Pero, con todo y con eso, al releer, ya digo, también he visto
que, pese a esas circunstancias tensas y en ocasiones tétricas,
poco a poco las bromas que solía gastar en la publicación
antigua, y los asuntos más o menos variados (algunas repeticiones
son obligadas), fueron reapareciendo en las presentes colaboraciones,
y el resultado de la suma creo que no difiere mucho, a la postre,
del de las anteriores recopilaciones. Bien es verdad que están
por fuerza casi ausentes (aunque no del todo) las bromas que antes
gastaba con quien era mi vecino de página, Arturo Pérez-Reverte.

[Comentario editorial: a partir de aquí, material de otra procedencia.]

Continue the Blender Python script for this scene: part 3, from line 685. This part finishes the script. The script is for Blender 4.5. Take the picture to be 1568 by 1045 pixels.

He comprobado, además, que muchos de nuestros lectores las
echan en falta, en mí y en él (que en El Semanal
sigue), y también me ha parecido creer que él se divierte
bastante menos con sus nuevos vecinos, lo cual bien entiendo, dicho
sea de paso, y sin que implique esta creencia presunción por
mi parte. En modo alguno.
Como título para esta colección he escogido el de uno
de los artículos que la componen, «El oficio de oír
llover», que casualmente, y junto con su continuación,
«Locuacidades ensimismadas», me valió el único
premio periodístico que hasta ahora he recibido. (A la inmensa
mayoría de ellos hay que presentarse, y yo tengo por norma
no presentarme a premios de nada; en el Miguel Delibes que amablemente
me fue concedido en Valladolid, no era necesario este requisito.)
Si he elegido ese título para el libro no es exactamente en
el mismo sentido que le di en esa pieza de la que procede. En ella
hablaba de la cada vez más escasa importancia que se da a lo
dicho y a las palabras, algo que permite que numerosas chorradas o
vaciedades o falacias, sobre todo en boca de políticos, queden
impunes y sin ser contestadas. Pero quizá ese «oficio»,
el de «oír llover», podría ser asimismo
el que ejercemos quienes escribimos en prensa, sólo que intentando
distinguir algo en medio del rumor manso o del ruido atronador (según
los casos) de los acontecimientos. Y también podría
corresponderse la acuñación con la sensación
que con frecuencia tenemos de que así nos oyen los lectores,
como quien oye llover, y de que nuestros razonamientos y argumentaciones,
nuestros avisos y nuestras indignaciones, caen demasiadas veces en
saco roto y casi nadie les presta oídos. Por fortuna, es una
sensación desmentida de tarde en tarde por lectores individuales,
y a ellos va todo mi agradecimiento. No así, en cambio, por
casi ningún político, que son quienes más pueden
cambiar y enmendar las cosas, y quienes más parecen extrañamente
abonados a ejercer ese oficio, el de oír llover a los que opinamos,
y lo que es peor, a sus conciudadanos.